To be done. Answer with one number: how many lines hold "that".

Data provided.
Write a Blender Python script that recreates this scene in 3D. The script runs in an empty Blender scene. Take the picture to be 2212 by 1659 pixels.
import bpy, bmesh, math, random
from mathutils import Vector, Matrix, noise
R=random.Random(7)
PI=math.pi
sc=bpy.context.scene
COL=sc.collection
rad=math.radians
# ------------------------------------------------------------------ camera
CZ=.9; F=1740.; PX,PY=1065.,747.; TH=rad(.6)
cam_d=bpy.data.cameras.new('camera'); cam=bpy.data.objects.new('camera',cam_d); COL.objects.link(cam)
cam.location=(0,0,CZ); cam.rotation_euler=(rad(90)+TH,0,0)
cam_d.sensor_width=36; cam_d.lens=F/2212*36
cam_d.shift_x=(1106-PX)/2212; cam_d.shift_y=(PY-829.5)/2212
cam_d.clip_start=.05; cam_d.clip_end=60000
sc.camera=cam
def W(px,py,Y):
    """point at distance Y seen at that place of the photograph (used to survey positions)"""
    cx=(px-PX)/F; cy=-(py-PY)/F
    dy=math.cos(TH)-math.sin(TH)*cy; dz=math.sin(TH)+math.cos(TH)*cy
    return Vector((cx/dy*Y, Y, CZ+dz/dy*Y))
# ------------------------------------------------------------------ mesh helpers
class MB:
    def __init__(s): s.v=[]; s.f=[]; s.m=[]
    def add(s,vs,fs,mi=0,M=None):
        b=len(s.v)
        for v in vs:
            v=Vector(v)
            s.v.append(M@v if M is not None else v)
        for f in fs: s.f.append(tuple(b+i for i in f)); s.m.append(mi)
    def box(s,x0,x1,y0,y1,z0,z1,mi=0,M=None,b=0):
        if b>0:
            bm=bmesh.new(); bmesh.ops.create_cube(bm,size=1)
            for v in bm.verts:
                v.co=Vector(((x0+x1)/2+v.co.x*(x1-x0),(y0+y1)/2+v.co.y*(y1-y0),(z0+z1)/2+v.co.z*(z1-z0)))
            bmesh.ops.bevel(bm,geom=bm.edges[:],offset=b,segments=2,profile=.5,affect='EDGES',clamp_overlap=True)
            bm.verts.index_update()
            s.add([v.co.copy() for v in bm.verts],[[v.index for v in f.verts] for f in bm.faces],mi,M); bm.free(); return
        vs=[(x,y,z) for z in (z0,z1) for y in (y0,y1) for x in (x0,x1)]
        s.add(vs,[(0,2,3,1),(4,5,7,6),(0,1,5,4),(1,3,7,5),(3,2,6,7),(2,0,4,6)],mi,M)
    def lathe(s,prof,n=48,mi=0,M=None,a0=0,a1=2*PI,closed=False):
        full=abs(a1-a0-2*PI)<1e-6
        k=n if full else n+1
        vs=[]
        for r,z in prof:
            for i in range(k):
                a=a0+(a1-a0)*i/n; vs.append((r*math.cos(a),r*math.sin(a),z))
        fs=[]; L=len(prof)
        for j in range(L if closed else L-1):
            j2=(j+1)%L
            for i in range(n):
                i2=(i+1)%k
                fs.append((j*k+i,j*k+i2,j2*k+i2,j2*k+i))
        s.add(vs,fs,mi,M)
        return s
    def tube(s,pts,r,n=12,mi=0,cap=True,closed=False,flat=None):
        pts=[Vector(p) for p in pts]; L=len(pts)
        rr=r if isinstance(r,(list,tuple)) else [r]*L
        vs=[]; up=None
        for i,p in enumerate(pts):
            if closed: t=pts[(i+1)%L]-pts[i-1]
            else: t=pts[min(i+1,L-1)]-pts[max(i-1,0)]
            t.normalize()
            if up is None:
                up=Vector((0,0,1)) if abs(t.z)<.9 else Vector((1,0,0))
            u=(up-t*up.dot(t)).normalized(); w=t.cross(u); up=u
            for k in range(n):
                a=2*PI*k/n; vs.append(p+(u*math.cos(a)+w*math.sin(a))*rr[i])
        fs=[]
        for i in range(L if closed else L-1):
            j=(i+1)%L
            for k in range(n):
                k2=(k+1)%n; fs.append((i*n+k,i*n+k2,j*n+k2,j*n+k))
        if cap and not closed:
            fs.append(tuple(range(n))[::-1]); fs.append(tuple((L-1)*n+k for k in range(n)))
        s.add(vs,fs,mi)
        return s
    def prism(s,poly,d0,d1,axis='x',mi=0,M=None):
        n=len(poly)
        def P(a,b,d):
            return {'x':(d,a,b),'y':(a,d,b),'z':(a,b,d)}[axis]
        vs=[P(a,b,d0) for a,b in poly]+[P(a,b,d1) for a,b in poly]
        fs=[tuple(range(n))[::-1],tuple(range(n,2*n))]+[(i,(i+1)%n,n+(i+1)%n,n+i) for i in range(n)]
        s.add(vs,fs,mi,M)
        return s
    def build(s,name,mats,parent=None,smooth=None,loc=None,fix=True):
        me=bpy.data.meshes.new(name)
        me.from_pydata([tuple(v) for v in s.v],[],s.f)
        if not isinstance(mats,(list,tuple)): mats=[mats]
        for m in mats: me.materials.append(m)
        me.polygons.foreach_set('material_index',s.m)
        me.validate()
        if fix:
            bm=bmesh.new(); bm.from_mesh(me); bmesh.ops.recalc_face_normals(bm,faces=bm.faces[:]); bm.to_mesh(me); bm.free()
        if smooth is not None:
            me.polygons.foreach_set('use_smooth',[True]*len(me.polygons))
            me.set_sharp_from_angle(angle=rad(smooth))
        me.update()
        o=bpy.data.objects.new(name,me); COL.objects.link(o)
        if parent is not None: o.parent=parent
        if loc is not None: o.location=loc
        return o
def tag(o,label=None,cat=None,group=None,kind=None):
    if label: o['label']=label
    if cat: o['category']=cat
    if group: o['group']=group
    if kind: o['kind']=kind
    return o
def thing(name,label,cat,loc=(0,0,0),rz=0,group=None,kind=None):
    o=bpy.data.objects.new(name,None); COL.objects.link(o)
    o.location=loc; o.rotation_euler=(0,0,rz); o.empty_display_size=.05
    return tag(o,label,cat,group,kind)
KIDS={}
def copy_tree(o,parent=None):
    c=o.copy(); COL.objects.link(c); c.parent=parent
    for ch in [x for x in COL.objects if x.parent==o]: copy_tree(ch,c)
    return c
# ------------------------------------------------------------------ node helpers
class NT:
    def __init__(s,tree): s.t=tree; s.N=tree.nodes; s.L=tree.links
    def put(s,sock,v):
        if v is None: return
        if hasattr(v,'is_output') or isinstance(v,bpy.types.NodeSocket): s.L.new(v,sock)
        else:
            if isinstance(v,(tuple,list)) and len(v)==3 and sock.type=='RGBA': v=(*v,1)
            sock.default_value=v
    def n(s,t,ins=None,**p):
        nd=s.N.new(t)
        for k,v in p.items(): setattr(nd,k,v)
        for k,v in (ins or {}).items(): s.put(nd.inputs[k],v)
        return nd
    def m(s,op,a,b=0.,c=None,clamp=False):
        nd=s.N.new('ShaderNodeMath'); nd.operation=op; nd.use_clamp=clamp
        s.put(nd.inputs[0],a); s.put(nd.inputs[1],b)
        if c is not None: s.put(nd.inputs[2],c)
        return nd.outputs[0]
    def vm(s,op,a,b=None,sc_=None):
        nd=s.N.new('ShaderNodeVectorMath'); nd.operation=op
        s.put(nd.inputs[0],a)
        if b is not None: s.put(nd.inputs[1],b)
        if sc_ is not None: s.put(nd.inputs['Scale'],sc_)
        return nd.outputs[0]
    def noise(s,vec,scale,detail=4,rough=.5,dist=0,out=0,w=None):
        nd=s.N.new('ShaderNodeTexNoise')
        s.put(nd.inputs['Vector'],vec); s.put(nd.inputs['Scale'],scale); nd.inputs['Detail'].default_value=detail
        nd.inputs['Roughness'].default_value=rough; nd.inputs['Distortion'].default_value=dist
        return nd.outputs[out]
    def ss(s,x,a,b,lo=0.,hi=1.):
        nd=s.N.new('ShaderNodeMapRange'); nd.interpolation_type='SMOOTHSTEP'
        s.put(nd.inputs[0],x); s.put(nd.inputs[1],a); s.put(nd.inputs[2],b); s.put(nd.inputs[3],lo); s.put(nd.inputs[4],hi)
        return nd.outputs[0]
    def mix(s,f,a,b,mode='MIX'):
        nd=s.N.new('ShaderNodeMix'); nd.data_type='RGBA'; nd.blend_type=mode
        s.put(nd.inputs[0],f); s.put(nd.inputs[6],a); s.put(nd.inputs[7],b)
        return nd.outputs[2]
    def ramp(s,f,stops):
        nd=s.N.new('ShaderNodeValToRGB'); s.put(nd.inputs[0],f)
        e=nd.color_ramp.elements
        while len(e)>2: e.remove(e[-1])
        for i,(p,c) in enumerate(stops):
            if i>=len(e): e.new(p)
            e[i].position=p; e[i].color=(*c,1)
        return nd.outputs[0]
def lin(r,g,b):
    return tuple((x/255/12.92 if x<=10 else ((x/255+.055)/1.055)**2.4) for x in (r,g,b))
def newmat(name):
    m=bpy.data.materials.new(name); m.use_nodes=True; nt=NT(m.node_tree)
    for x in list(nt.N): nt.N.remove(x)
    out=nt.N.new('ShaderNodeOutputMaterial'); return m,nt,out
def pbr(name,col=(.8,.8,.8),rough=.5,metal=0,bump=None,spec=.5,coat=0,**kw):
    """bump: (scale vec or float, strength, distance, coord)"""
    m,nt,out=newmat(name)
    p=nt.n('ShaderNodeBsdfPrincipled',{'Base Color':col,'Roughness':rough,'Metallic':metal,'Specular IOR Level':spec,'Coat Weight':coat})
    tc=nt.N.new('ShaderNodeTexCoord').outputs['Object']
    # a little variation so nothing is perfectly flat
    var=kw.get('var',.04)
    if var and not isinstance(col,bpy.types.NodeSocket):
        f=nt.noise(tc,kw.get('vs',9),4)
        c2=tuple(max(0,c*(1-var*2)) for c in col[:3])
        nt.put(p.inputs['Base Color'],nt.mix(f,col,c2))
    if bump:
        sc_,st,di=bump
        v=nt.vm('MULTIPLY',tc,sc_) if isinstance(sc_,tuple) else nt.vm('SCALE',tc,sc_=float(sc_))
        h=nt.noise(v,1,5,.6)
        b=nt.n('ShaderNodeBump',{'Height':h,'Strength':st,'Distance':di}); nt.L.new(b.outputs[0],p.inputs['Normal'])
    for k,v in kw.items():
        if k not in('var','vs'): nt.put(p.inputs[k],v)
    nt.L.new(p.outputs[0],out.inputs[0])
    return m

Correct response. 2